Princeton has a long and storied sports tradition. Today Princeton student-athletes participate in 19 men's and 17 women's varsity sports; more than half take part in either varsity or club athletic competitions.

Prince­ton foot­ball team from 1879
Prince­ton foot­ball team from 1879. Courtesy of Princeton University Archives

Princeton is a member of the Ivy League, which began as an athletic conference of eight colleges, requires academic standards for athletes and bans athletic scholarships. In 1945, the Ivy Group Agreement for football was signed by Princeton, Harvard, Yale, Brown, Columbia, Cornell, Dartmouth and the University of Pennsylvania. The Ivy League was formally organized in 1954 and official competition began in the 1956–57 season. The teams routinely win the Ivy League's unofficial all-sports points championship and place among the national Division I leaders in the Director's Club, which measures overall athletic success in NCAA championship competition. Since the formation of the Ivy League more than 50 years ago, Princeton teams have by far the highest number of league championships.

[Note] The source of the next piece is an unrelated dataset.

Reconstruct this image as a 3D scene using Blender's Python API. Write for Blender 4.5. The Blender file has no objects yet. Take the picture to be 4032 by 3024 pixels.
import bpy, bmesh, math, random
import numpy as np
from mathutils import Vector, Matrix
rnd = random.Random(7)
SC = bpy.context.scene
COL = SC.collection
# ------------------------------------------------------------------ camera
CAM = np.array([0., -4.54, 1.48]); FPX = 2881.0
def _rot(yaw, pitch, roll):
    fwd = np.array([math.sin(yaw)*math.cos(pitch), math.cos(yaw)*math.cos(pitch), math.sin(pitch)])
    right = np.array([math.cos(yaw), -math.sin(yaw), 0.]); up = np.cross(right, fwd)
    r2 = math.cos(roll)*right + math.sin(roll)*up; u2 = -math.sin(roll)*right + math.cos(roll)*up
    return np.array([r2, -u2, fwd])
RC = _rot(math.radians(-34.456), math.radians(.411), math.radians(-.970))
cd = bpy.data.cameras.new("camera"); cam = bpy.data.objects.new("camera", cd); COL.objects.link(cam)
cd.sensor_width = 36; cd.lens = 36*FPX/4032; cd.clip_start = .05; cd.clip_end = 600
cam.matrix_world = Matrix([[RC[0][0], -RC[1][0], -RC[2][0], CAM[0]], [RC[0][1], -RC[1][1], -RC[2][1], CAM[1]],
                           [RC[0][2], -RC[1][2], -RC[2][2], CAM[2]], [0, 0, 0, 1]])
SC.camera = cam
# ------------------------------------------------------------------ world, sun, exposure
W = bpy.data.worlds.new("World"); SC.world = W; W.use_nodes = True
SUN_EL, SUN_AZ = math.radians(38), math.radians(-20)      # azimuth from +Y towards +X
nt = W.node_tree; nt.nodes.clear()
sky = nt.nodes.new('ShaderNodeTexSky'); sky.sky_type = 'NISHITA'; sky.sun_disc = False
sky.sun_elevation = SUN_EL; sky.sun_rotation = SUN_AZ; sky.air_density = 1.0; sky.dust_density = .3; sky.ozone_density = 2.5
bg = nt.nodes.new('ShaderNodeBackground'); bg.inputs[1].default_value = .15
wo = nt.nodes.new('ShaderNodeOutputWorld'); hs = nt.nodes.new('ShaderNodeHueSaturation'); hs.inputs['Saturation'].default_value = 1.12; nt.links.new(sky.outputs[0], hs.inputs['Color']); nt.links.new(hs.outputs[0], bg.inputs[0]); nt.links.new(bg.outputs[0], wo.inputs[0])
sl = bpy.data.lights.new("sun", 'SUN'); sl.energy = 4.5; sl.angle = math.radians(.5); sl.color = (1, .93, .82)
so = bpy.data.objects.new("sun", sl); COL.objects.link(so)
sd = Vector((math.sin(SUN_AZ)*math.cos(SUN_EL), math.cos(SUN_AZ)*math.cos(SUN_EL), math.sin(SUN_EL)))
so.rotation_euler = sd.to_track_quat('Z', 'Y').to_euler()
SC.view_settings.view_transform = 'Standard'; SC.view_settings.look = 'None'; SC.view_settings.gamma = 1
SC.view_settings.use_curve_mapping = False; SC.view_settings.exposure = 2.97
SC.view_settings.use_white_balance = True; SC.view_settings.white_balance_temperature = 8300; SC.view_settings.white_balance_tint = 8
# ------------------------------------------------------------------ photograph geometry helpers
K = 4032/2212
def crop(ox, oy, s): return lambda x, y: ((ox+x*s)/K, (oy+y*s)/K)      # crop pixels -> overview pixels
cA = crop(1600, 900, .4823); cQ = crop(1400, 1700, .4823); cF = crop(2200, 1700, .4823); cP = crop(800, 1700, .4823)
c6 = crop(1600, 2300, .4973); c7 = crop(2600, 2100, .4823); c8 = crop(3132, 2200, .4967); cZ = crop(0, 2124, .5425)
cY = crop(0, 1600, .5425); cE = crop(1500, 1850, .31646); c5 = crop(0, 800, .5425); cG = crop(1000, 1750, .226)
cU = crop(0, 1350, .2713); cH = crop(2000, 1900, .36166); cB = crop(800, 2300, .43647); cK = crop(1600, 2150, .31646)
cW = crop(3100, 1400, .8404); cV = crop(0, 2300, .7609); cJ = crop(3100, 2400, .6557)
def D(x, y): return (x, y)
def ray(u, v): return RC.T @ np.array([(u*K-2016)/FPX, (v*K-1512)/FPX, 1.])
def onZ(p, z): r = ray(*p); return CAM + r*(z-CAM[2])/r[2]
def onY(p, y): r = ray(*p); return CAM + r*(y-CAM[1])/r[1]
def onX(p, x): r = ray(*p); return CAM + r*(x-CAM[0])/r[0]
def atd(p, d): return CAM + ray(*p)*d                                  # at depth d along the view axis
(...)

Princeton students have played football since the 1840s, when intramural events in the quadrangle behind Nassau Hall pitted East vs. West colleges, Whig vs. Clio or "A-L" vs. "M-Z." On November 6, 1869, Princeton played Rutgers in the first-ever intercollegiate football game; Rutgers won 6-4, but Princeton won the second match 8-0, and went on to earn the first of almost 30 national football championships. Princeton football was a national powerhouse through the early decades of the 20th century, with no fewer than 50 Princetonians named first-team All-Americans and many making it to the NFL and Hall of Fame and a Heisman Trophy (Richard "Dick" Kazmaier '52 won the award in 1951).

Princeton has had organized baseball teams since 1857, playing its first outside game in 1860, and its first intercollegiate game in 1864.

Princeton played the first-ever ultimate Frisbee game — against Rutgers — on November 6, 1972.

Don Cabral '12
Donn Cabral '12 won the 2012 NCAA championship in the steeplechase and placed eighth in the Olympic final. Photo: Beverly Schaefer

Princeton has also featured prominently in the Olympics, beginning with the first modern Olympic Games in 1896, in Athens, where Robert Garrett Jr., Herbert Jamison, Francis Lane and Albert Tyler, all members of the Class of 1897, participated in track and field and earned two first-place finishes, three second places and one third (medals were not awarded until 1908). Princetonians participated in every subsequent Olympiad with the exception of the 1960 Olympics in Rome; several Princetonians qualified to attend the 1980 Olympics in Moscow, but did not attend due to the U.S. boycott. Princetonians also participated in the Winter Olympics in 1932, 1936, 1948, 1998, 2002 and 2006. Seventeen Princetonians participated in the 2012 Olympics, earning one gold, two silver and three bronze medals.